Face a cela, le peuple, lui, survit grâce a son indéfectible mémoire (culte
des ancêtres, transmission de ses croyances et de ses rites) et on le comprend de rester indifférent, sinon hostile, aux vestiges
matériels d’un passé qui n’est pas le sien (patrimoine bâti).
Non seulement il ne s’agit pas pour lui de son œuvre propre mais
celle d’un passé d’oppression. Tous ces vestiges sont en effet autant de témoins de cet appareil de domination
auquel il a cherché à échapper en partant se
fixer jusque dans les mornes les plus reculés.
Aujourd’hui, la tache d’unification de la société civile passe
obligatoirement par l’acceptation, par l’ensemble du pays, de tout son passé commun qu’il est grand temps
de connaitre, de reconnaitre et d’accepter.

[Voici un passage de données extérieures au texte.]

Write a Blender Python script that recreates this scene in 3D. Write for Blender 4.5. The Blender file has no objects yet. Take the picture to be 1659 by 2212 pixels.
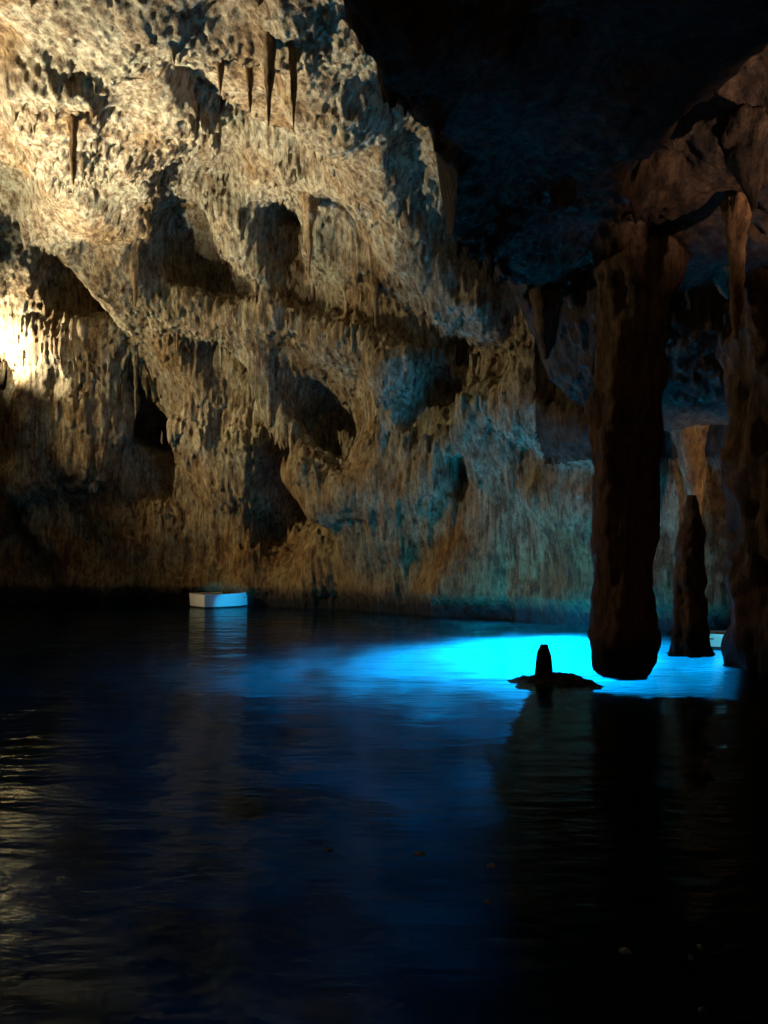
import bpy, math, random
import numpy as np
from mathutils import Vector

R = math.radians
scene = bpy.context.scene
COL = scene.collection
random.seed(4)
F32 = np.float32

# ------------------------------------------------------------------ camera
CAM = np.array([0.0, 0.0, 2.2])
FPX = 1664.0            # focal length in pixels of a 1659 x 2212 picture
PITCH = math.atan(93.0 / FPX)
cd = bpy.data.cameras.new('camera')
cam = bpy.data.objects.new('camera', cd)
COL.objects.link(cam)
cam.location = CAM
cam.rotation_euler = (R(90) + PITCH, 0, 0)
cd.sensor_fit = 'HORIZONTAL'
cd.angle = 2 * math.atan(829.5 / FPX)
cd.clip_end = 500
scene.camera = cam


def ray(px, py):
    x = (px - 829.5) / FPX
    y = (1106.0 - py) / FPX
    c, s = math.cos(PITCH), math.sin(PITCH)
    d = np.array([x, c - y * s, s + y * c])
    return d / d[1]          # scaled so that Y advances by one metre


def at(px, py, Y):
    return CAM + ray(px, py) * Y


# ------------------------------------------------------------------ noise
_rng = np.random.RandomState(11)
_perm = np.concatenate([_rng.permutation(256)] * 3).astype(np.int32)
_g = _rng.normal(size=(256, 3))
_g = (_g / np.linalg.norm(_g, axis=1, keepdims=True)).astype(F32)


def perlin(x, y, z, seed=0):
    x = np.asarray(x, F32) + F32(seed * 17.31)
    y = np.asarray(y, F32) + F32(seed * 5.77)
    z = np.asarray(z, F32) + F32(seed * 9.13)
    xf, yf, zf = np.floor(x), np.floor(y), np.floor(z)
    xi = xf.astype(np.int32) & 255
    yi = yf.astype(np.int32) & 255
    zi = zf.astype(np.int32) & 255
    x = x - xf; y = y - yf; z = z - zf
    u = x * x * x * (x * (x * 6 - 15) + 10)
    v = y * y * y * (y * (y * 6 - 15) + 10)
    w = z * z * z * (z * (z * 6 - 15) + 10)

    def corner(dx, dy, dz):
        h = _perm[_perm[_perm[xi + dx] + yi + dy] + zi + dz]
        g = _g[h]
        return g[..., 0] * (x - dx) + g[..., 1] * (y - dy) + g[..., 2] * (z - dz)

    def lerp(a, b, t):
        return a + (b - a) * t
    x00 = lerp(corner(0, 0, 0), corner(1, 0, 0), u)
    x10 = lerp(corner(0, 1, 0), corner(1, 1, 0), u)
    x01 = lerp(corner(0, 0, 1), corner(1, 0, 1), u)
    x11 = lerp(corner(0, 1, 1), corner(1, 1, 1), u)
    return lerp(lerp(x00, x10, v), lerp(x01, x11, v), w) * F32(1.6)


def sstep(a, b, x):
    t = np.clip((x - a) / (b - a), 0, 1)
    return t * t * (3 - 2 * t)


def smax(a, b, k):
    h = np.maximum(k - np.abs(a - b), 0) / k
    return np.maximum(a, b) + h * h * k * 0.25


def smin(a, b, k):
    return -smax(-a, -b, k)


# ------------------------------------------------------------------ the cave as a solid: f > 0 is rock
PLAN = [(-18, 35.5), (-12, 34.6), (-7.2, 33.9), (-2, 31.2), (2.8, 27.2), (5.4, 24.4), (7.6, 23.0), (10.4, 21.0),
        (11.0, 14), (11.2, 5), (10, -6), (0, -11), (-14, -8), (-20, 4), (-21.5, 18), (-21.3, 30)]


def plan_sdf(x, y):
    d = np.full(np.broadcast(x, y).shape, 1e9, F32)
    ins = np.zeros(d.shape, bool)
    n = len(PLAN)
    for i in range(n):
        ax, ay = PLAN[i]; bx, by = PLAN[(i + 1) % n]
        ex, ey = bx - ax, by - ay
        t = np.clip(((x - ax) * ex + (y - ay) * ey) / (ex * ex + ey * ey), 0, 1)
        d = np.minimum(d, np.hypot(x - ax - t * ex, y - ay - t * ey))
        c = ((ay > y) != (by > y))
        xc = ax + (y - ay) / (ey if abs(ey) > 1e-9 else 1e-9) * ex
        ins ^= c & (x < xc)
    return np.where(ins, -d, d)


def low_mask(x, y):
    """1 under the low dark ceiling on the right, 0 under the high lit vault"""
    ex = np.interp(y, [-12, 0, 8, 12, 17.6, 22, 30, 42], [-7.3, -4.5, -1.9, -.2, 1.7, 4.0, 7.2, 12])
    e = perlin(x * .45, y * .45, x * 0 + .3, 17) * .6 + perlin(x * 1.3, y * 1.3, x * 0 + .7, 18) * .45
    return sstep(-0.6, 1.5, x - ex + e)


def base(x, y, z):
    x, y, z = np.broadcast_arrays(x, y, z)
    s = low_mask(x, y)
    H = 15.4 + (8.0 - 15.4) * s + 0.10 * np.maximum(8 - y, 0) * s
    rad = 6.5 + (2.6 - 6.5) * s
    a = plan_sdf(x, y) + rad
    b = z - H + rad
    f = np.minimum(np.maximum(a, b), 0) + np.hypot(np.maximum(a, 0), np.maximum(b, 0)) - rad
    # undercut notch at the water line
    f = f - 0.5 * np.exp(-((z - 0.15) / 0.45) ** 2)
    return f


def hit(px, py):
    """where the view through a pixel meets the smooth cave"""
    d = ray(px, py)
    Y = np.arange(4, 45, 0.05)
    P = CAM[None] + d[None] * Y[:, None]
    f = base(P[:, 0], P[:, 1], P[:, 2])
    i = int(np.argmax(f > 0))
    return P[i], Y[i]


HOLLOWS = [  # px, py, half width, half height, depth (m), tilt (deg)
    (160, 610, 125, 95, 3.6, 25), (395, 545, 80, 85, 3.4, 0), (575, 500, 95, 90, 2.8, 20),
    (300, 925, 95, 165, 3.2, -28), (640, 1010, 100, 175, 3.0, 25), (20, 900, 55, 110, 3.0, 0),
    (1245, 715, 55, 95, 2.5, 0), (60, 1170, 80, 60, 1.0, 0),
    (372, 165, 34, 85, 2.0, 8), (400, 395, 60, 45, 2.2, 0), (520, 620, 60, 40, 1.6, 0),
    (720, 470, 70, 45, 1.8, 15),
    (560, 330, 90, 26, 1.4, 22), (830, 370, 60, 34, 1.4, 20), (1000, 1000, 26, 110, 1.3, 0),
]
RIDGES = [  # chain of pixels, radius (m), how far proud of the wall (m)
    ([(75, 130), (110, 330), (165, 480), (290, 640)], 1.1, 0.7),
    ([(330, 660), (480, 690), (640, 700), (900, 790)], 0.8, 0.6),
    ([(540, 730), (610, 870), (680, 1010), (720, 1090)], 0.8, 0.7),
    ([(110, 760), (105, 900), (100, 1040)], 0.9, 0.8),
    ([(225, 720), (215, 860), (190, 990)], 0.8, 0.6),
    ([(880, 420), (960, 540), (1060, 700)], 1.1, 0.6),
    ([(620, 110), (720, 220), (800, 330)], 1.0, 0.5),
    ([(1060, 880), (1160, 900), (1270, 930)], 0.7, 0.6),
    ([(30, 735), (75, 740)], 0.9, 0.9),
]
CRACK = [(1675, 240), (1560, 320), (1440, 405)]


def features(f, x, y, z):
    for (px, py, hw, hh, dep, tilt) in HOLLOWS:
        p, Y = hit(px, py)
        k = Y / FPX
        rx, rz, ry = hw * k, hh * k, dep
        # the hollow runs along the view of the wall, mainly straight into it
        n = np.array([p[0] * 0.25 + 0.33, 1.0 * Y, (p[2] - 2.2)])
        n = np.array([0.2, 1.0, 0.55 * (p[2] - 2.2) / Y * 1.6]); n /= np.linalg.norm(n)
        t = np.cross(n, [0, 0, 1]); t /= np.linalg.norm(t)
        w = np.cross(t, n)
        ct, st = math.cos(R(tilt)), math.sin(R(tilt))
        e1 = t * ct + w * -st * -1 * -1; e2 = np.cross(e1, n)
        dx, dy, dz = x - p[0], y - p[1], z - p[2]
        m = np.abs(dx) + np.abs(dy) + np.abs(dz) < 3 * (rx + ry + rz)
        q = np.stack([dx[m], dy[m], dz[m]], -1)
        l = np.sqrt((q @ e1 / rx) ** 2 + (q @ e2 / rz) ** 2 + (q @ n / ry) ** 2)
        f[m] = smin(f[m], ((l - 1) * min(rx, ry, rz)).astype(F32), 1.1)
    for chain, rad, proud in RIDGES:
        pts = [hit(a, b)[0] for a, b in chain]
        for a, b in zip(pts, pts[1:]):
            for q in (a, b):
                pass
            back = rad - proud - .35
            da = (a - CAM) / np.linalg.norm(a - CAM) * back
            db = (b - CAM) / np.linalg.norm(b - CAM) * back
            a2, b2 = a + da, b + db
            e = b2 - a2
            t = np.clip(((x - a2[0]) * e[0] + (y - a2[1]) * e[1] + (z - a2[2]) * e[2]) / (e @ e), 0, 1)
            d = np.sqrt((x - a2[0] - t * e[0]) ** 2 + (y - a2[1] - t * e[1]) ** 2 + (z - a2[2] - t * e[2]) ** 2)
            f = smax(f, (rad - d).astype(F32), 0.6)
    pts = [hit(a, b)[0] for a, b in CRACK]
    for a, b in zip(pts, pts[1:]):
        e = b - a
        t = np.clip(((x - a[0]) * e[0] + (y - a[1]) * e[1] + (z - a[2]) * e[2]) / (e @ e), 0, 1)
        d = np.sqrt((x - a[0] - t * e[0]) ** 2 + (y - a[1] - t * e[1]) ** 2 + ((z - a[2] - t * e[2]) * 0.4) ** 2)
        f = smin(f, (d - 0.42).astype(F32), 0.2)
    # rock hanging low behind the columns
    for a, b, rad in (((5.9, 19.0, 8.2), (8.2, 18.2, 7.3), 1.7), ((8.2, 18.2, 7.3), (10.5, 17.0, 6.6), 1.7)):
        a, b = np.array(a), np.array(b); e = b - a
        t = np.clip(((x - a[0]) * e[0] + (y - a[1]) * e[1] + (z - a[2]) * e[2]) / (e @ e), 0, 1)
        d = np.sqrt((x - a[0] - t * e[0]) ** 2 + (y - a[1] - t * e[1]) ** 2 + (z - a[2] - t * e[2]) ** 2)
        f = smax(f, (rad - d).astype(F32), 0.8)
    # the flooded entrance under the water
    l = np.sqrt(((x - 6.2) / 5.0) ** 2 + ((y - 24.4) / 3.2) ** 2 + ((z + 2.3) / 1.9) ** 2)
    f = smin(f, ((l - 1) * 1.9).astype(F32), 0.3)
    return f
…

En ce sens un travail systématique sur la mémoire et sur sa valorisation
n’est pas une lubie d’historiens érudits ou nostalgiques, mais au contraire une tache nationale de toute première
urgence. Ce n’est pas un luxe mais
bien le préalable indispensable pour forger ce desir d’avenir qui permet de démultiplier tous les efforts de développement
qui actuellement tournent court. La conscience nationale, cette confiance collective
en soi, indispensable pour aborder 2004 avec la volonté, non de se détruire mais
de se construire, passe par cet effort de reconnaissance de soi.
En ce sens, la tache a laquelle s’attache la Fondation Mémoire constitue
aujourd’hui le premier et le plus
indispensable de tous les projets de développement, celui qui donnera leur sens a touts les autres. Tous ces canaux
d’irrigation qu’il faut réhabiliter tous les quinze ans, toutes ces routes nouvelles hors d’usage après
dix ans, touts ces dispensaires neufs mais fermes faute de personnel, tous ces
captages de sources et ces adductions d’eau abandonnés avec leurs robinets sans eau sont le signe de l’absence
d’un veritable désir d’avenir fondé sur une volonté et un espoir commun. Dans l’ordre d’urgence commençons donc par le début c'est-à-dire par la réhabilitation assumée consciemment
par l’ensemble des citoyens de toutes les formes de la mémoire d’Haïti. Cet investissement conditionnera le succès
de tous les autres. A chacun d’y participer.